Parce que les scènes les plus intenses que je voulais narrer et filmer, ce sont des moments que je ne me permettrais pas de filmer en documentaire. Ce que je voulais, c’était trouver un endroit de fragilité, de beauté et d’intimité masculine trop délicat à aborder en documentaire. Ma caméra n’a rien à faire dans une chambre à coucher. Et puis aussi, comme ce sont des gens dont le temps est compté, je trouvais cela d’autant plus délicat de leur demander de m’emmener avec eux auprès de la famille. Le prix à payer était fort.



© O'Brother Film Distribution

Comment s’est déroulé le travail avec les acteurs ? Est-ce différent du documentaire ?


Cela ne change pas tant que ça. J’ai fait mon casting comme je choisis mes personnages dans mes documentaires c’est-à-dire que j’ai pris des gens que j’aime éperdument et qui ne sont pas trop éloignés de leur personnage, ou en tout cas qui ont une partie du personnage en eux. Il suffit de la trouver.



Dans le film, il y a trois récits répartis sur trois générations, il y a forcément des différences de ton et de rythme. Comment êtes-vous parvenue à gérer ces fluctuations tout en gardant une œuvre cohérente ?


Dès le départ, il y a des personnages plus bruyants que d’autres. En fait, c’est comme une partition de musique, chacun son instrument : lorsqu’un personnage tombe dans le silence, un autre se met à parler et à prendre le lead. C’est quelque chose que j’ai beaucoup cherché au scénario et au montage, il ne faut pas toujours sur-saturer, il faut savoir trouver un équilibre. Le rythme d’un film, c’est de la musique en tant que telle, en tout cas, c’est comme ça que je l’ai appréhendé.



© O'Brother Film Distribution

Pourquoi avoir choisi spécifiquement trois détenus masculins ?

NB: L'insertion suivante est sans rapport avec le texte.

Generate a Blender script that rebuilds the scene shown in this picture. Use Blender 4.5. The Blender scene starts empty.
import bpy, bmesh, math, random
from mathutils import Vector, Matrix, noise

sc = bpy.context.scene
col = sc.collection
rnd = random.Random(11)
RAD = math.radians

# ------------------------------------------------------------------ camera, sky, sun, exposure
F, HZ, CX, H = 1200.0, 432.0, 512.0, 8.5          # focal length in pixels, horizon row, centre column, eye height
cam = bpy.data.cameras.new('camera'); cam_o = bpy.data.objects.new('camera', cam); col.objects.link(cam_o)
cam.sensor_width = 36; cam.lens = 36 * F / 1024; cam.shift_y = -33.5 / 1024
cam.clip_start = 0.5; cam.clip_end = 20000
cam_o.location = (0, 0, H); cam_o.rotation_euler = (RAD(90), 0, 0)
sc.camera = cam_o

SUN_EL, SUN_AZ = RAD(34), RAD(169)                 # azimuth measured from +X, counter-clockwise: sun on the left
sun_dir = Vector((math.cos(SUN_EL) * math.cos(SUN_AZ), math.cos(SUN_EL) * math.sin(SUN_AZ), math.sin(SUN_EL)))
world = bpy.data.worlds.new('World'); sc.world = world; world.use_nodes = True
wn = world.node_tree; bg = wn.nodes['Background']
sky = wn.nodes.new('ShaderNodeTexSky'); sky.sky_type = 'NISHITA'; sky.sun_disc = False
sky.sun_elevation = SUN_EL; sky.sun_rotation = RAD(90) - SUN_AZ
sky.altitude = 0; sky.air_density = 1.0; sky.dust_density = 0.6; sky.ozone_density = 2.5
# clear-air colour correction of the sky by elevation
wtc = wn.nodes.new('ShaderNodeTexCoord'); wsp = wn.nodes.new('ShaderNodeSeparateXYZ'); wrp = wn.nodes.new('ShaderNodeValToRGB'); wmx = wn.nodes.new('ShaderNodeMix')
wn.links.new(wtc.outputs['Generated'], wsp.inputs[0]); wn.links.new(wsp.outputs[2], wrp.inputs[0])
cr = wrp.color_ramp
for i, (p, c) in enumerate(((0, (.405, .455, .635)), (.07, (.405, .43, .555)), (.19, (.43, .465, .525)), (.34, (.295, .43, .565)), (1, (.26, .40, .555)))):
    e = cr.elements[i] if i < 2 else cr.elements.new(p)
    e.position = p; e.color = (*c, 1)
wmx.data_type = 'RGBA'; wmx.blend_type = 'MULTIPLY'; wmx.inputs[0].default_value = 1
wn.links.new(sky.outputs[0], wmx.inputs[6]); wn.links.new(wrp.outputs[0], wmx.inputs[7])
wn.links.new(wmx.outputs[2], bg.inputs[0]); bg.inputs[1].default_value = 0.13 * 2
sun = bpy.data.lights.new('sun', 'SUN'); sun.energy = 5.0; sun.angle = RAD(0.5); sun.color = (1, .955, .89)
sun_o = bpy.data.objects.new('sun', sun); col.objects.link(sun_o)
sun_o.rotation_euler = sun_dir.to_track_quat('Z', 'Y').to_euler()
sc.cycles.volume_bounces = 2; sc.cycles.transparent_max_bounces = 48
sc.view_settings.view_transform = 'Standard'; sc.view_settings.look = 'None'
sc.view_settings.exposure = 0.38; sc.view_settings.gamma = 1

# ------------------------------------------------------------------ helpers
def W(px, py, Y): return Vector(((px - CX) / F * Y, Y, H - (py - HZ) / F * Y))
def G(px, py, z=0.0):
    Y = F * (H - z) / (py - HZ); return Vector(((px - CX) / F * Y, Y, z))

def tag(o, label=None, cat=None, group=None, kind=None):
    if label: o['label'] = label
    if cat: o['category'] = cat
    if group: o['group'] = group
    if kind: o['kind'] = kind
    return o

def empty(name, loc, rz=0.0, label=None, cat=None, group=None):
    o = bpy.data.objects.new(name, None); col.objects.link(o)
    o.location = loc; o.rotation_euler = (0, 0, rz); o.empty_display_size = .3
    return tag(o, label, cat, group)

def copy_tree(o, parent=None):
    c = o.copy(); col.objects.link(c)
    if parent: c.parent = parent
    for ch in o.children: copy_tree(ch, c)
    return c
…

Inconsciemment, je pensais déjà à la prison dans laquelle j’avais réalisé mon précédent documentaire sur le sport, où les détenus étaient tous des hommes. Et puis, les femmes ne représentent même pas 4% de la population carcérale. Au-delà de ça, le but était tout simplement de faire un film sur des gens “normaux”, banals. La plupart des gens en prison sont des hommes qui ne sont ni des gros caïds, ni des tueurs, mais juste des gens qui ont fait un pas de côté et dont la vie s’est écroulée. Je voulais que mon film soit du côté de l’ordinaire. Mais ce qui est extraordinaire par contre, c’est toute cette vie qui les attend dehors, l’amour de ces femmes déçues. Maintenant même si j’ai choisi trois hommes, j’avais hâte qu’ils ressortent et qu’ils soient face à ces personnages féminins que j’adore et que j’ai écrits avec soin. Même si elles ont peu de scènes, je savais qu’elles avaient toutes quelque chose de marquant qui faisait qu’on les garde en tête. Et puis, peut-être que c’est parce que je suis une réalisatrice, mais moi en tant que femme ça me bouleverse de voir des hommes dans toute leur vulnérabilité. Je crois au concept de la muse dans l’autre sens, au masculin, d’être inspiré par ces êtres qui tentent tout mais qui n’y arrivent pas car ils ne se sentent pas regarder par leur mère, par leur femme. Je n’ai pas beaucoup filmé d’hommes dans ma vie mais j’ai adoré le faire.


Le film insiste assez peu sur les causes des incarcérations. Pourquoi ce choix d’éluder cet aspect ?


C’est justement car je ne voulais pas me concentrer là-dessus. Le film commence après. Ils ont fait des conneries, ils ont été incarcérés et s’ils ont une permission c’est qu’ils se sont bien comportés, qu’ils approchent d’une fin de peine. La question du film c’est : maintenant qu’ils ont payé, peuvent-ils envisager le reste de leur vie ? Si on se focalise trop sur ce qu'ils ont fait en prison, j’avais peur que certains spectateurs se posent trop de questions. Je ne suis pas là pour dire si ce qu’ils ont fait est bien ou mal, moi j’ai juste envie de les montrer dans toute leur humanité. Pour moi, la leçon du film, c’est d’arrêter de voir les gens avec des étiquettes, que ce soit la prison ou autre chose, arrêtons de voir noir ou blanc tout le temps. Il y a de l’humanité partout. Un gamin de vingt ans, il a le droit de commencer à envisager le reste de sa vie malgré ce qu’il a fait. Ils ne sont pas que ça. Et c’est tout le propos du film de voir ces hommes reprendre contact avec ces gens qui les ont connus avant qu’ils ne soient que des numéros. Après, s’il le souhaite, le spectateur a assez de pistes dans le film pour reconstituer le puzzle et comprendre ce que chacun a pu faire.